Nach einer intensiven Recherche habe ich Charlie Zürcher für ein Vorgespräch getroffen und danach die Audio-Aufnahme gemacht. Ich versuchte die schlechte Tonqualität noch zu retten, aber vergeblich.

03 | Recherche
Als Vorbereitung für das Interview dienten mir Texte von verschiedenen News-Portalen, die Internetseite des IKRK, bereits veröffentlichte Interviews und eine mehrteilige IKRK-Dokumentation von SRF. Ausserdem führte ich ein intensives Vorgespräch mit Charlie Zürcher, um vor der Aufnahme des Interviews mehr über sie zu erfahren. Als Recherche über den Ukraine-Konflikt dienten mir Berichte des Tagesanzeigers und von SRF.

04 | Herausforderungen
Wir mussten zwar bereits im dritten Semester ein schriftliches Interview einreichen, abgesehen davon habe ich aber keine Erfahrungen damit. Daher habe ich mir ein paar Tipps bei erfahrenen Print-Journalist:innen geholt, denn ich war unsicher, wie fest ich den Text bei der Übersetzung ins Schriftdeutsche verändern darf oder muss. Auch nach zahlreichen Überarbeitungen tönte es noch sehr holprig. Meiner Meinung nach sollte es nach gesprochener Sprache tönen, aber auch nicht zu fest.

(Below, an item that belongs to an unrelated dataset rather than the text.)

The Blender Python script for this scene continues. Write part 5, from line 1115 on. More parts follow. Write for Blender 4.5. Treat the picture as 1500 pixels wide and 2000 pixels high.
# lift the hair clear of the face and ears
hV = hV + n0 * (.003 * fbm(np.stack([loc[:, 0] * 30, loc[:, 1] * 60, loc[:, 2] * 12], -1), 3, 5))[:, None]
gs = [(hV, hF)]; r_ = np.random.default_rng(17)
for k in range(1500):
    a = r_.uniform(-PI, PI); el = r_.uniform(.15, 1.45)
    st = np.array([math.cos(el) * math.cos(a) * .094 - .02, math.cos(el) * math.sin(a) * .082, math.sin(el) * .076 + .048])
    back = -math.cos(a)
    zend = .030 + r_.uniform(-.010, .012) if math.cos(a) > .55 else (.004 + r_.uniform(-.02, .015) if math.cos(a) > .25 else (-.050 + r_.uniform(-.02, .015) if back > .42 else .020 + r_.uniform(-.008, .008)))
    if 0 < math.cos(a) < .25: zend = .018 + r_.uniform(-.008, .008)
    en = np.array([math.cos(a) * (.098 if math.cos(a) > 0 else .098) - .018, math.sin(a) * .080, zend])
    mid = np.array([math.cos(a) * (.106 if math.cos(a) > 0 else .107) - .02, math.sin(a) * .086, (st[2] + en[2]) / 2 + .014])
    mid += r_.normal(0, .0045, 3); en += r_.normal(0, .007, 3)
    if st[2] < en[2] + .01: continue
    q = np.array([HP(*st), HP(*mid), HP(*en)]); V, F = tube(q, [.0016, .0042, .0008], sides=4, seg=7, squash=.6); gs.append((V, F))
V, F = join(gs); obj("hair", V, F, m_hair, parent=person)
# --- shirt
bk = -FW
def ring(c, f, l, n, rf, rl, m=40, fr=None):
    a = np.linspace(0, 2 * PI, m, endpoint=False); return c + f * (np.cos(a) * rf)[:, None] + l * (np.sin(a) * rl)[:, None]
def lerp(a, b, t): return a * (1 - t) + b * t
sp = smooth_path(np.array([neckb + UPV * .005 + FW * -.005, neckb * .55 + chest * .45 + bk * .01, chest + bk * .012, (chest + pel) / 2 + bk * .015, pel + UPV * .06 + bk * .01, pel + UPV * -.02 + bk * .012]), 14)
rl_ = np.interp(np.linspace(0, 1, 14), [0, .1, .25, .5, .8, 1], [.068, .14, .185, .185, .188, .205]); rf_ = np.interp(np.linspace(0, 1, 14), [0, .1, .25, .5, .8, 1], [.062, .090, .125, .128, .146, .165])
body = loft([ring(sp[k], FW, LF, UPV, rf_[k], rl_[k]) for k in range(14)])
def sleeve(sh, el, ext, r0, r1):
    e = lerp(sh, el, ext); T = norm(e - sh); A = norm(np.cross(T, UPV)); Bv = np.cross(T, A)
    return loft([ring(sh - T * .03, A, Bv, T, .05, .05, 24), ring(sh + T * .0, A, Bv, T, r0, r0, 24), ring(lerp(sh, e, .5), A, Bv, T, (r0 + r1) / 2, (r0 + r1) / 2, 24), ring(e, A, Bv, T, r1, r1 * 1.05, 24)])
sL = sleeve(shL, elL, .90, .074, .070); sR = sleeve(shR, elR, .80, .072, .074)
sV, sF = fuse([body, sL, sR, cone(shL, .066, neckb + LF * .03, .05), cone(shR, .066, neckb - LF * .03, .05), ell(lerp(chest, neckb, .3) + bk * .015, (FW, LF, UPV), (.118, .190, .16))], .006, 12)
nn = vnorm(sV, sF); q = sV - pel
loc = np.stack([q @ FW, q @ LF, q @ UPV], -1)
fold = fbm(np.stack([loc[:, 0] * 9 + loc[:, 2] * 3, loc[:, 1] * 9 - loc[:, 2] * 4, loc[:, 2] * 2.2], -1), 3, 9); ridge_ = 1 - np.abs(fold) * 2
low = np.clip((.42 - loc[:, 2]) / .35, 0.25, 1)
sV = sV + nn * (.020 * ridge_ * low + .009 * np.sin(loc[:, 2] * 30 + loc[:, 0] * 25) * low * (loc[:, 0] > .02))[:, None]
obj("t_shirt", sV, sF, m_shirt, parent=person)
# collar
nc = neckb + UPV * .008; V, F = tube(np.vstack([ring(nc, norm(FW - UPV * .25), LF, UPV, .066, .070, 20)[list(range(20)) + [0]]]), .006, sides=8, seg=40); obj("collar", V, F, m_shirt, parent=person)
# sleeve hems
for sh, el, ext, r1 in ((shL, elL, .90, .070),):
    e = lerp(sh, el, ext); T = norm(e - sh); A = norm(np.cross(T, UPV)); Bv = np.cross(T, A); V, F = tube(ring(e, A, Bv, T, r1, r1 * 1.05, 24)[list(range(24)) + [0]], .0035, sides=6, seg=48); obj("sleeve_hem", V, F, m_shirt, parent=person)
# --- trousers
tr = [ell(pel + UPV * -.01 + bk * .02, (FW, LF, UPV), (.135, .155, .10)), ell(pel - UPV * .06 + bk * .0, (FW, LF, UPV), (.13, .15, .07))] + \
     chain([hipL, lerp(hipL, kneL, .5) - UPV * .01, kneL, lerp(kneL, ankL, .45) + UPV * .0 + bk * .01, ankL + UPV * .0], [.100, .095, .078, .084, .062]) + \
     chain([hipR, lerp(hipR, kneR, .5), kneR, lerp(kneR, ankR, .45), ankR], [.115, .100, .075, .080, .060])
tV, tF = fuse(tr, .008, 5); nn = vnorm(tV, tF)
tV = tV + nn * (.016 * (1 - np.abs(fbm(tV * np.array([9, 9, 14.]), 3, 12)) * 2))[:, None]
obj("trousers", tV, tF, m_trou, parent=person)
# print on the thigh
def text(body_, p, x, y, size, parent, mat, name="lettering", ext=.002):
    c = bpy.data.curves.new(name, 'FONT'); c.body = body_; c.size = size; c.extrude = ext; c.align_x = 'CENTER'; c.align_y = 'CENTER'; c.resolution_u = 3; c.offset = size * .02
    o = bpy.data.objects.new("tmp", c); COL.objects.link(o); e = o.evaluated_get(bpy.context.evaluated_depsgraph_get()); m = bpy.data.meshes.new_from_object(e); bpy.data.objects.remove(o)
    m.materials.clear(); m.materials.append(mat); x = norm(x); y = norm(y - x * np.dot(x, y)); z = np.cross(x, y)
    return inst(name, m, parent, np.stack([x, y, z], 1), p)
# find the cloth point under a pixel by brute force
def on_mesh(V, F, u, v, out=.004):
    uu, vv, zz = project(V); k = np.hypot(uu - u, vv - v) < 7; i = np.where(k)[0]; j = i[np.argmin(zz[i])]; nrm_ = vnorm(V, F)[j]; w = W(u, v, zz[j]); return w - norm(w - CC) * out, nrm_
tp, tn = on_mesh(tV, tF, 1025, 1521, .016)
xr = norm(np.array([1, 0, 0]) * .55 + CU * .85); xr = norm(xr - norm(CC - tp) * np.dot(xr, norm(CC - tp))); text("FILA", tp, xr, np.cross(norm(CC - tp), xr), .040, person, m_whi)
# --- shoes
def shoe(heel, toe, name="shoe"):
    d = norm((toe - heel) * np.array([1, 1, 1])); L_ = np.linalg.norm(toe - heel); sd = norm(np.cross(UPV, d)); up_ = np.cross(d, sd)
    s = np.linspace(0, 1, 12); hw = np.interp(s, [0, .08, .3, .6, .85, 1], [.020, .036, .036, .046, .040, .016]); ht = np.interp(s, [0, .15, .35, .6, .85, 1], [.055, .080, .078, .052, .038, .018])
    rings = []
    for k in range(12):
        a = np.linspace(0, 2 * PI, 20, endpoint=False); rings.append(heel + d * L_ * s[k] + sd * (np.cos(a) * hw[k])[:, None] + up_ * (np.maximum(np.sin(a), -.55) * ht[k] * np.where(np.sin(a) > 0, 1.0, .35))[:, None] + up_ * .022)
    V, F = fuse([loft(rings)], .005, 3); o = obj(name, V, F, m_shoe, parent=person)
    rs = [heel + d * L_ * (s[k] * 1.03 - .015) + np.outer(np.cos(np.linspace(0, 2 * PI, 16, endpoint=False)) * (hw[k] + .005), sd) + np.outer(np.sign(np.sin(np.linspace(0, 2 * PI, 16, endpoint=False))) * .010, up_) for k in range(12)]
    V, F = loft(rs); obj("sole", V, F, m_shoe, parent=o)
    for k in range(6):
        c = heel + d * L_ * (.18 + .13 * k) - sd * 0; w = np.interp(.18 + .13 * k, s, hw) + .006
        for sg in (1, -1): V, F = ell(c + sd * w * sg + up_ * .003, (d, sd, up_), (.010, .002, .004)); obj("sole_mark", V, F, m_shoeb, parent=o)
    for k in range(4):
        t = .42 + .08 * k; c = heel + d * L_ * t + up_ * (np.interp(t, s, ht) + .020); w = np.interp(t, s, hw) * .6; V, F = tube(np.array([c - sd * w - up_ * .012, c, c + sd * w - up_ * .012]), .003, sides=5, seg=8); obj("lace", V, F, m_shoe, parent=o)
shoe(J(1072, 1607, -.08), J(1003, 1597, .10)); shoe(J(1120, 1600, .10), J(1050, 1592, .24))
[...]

Das Audio-Gespräch dauerte über 50 Minuten, was allerdings viel zu lange ist für ein schriftliches Interview. Trotzdem habe ich anfänglich alle Fragen transkribiert. Die Kürzung stellte sich als weitere Herausforderung dar. Ich konnte mich nur schwer von einigen Aussagen trennen.

Das Interview habe ich mehrere Male durchgelesen und mich immer wieder auf neue Dinge konzentriert. Füllwörter herausgestrichen, Kommasetzung, Grammatik, Inhalt. Ich fand es sehr spannend, die Fragen neu anzuordnen und umzuschreiben.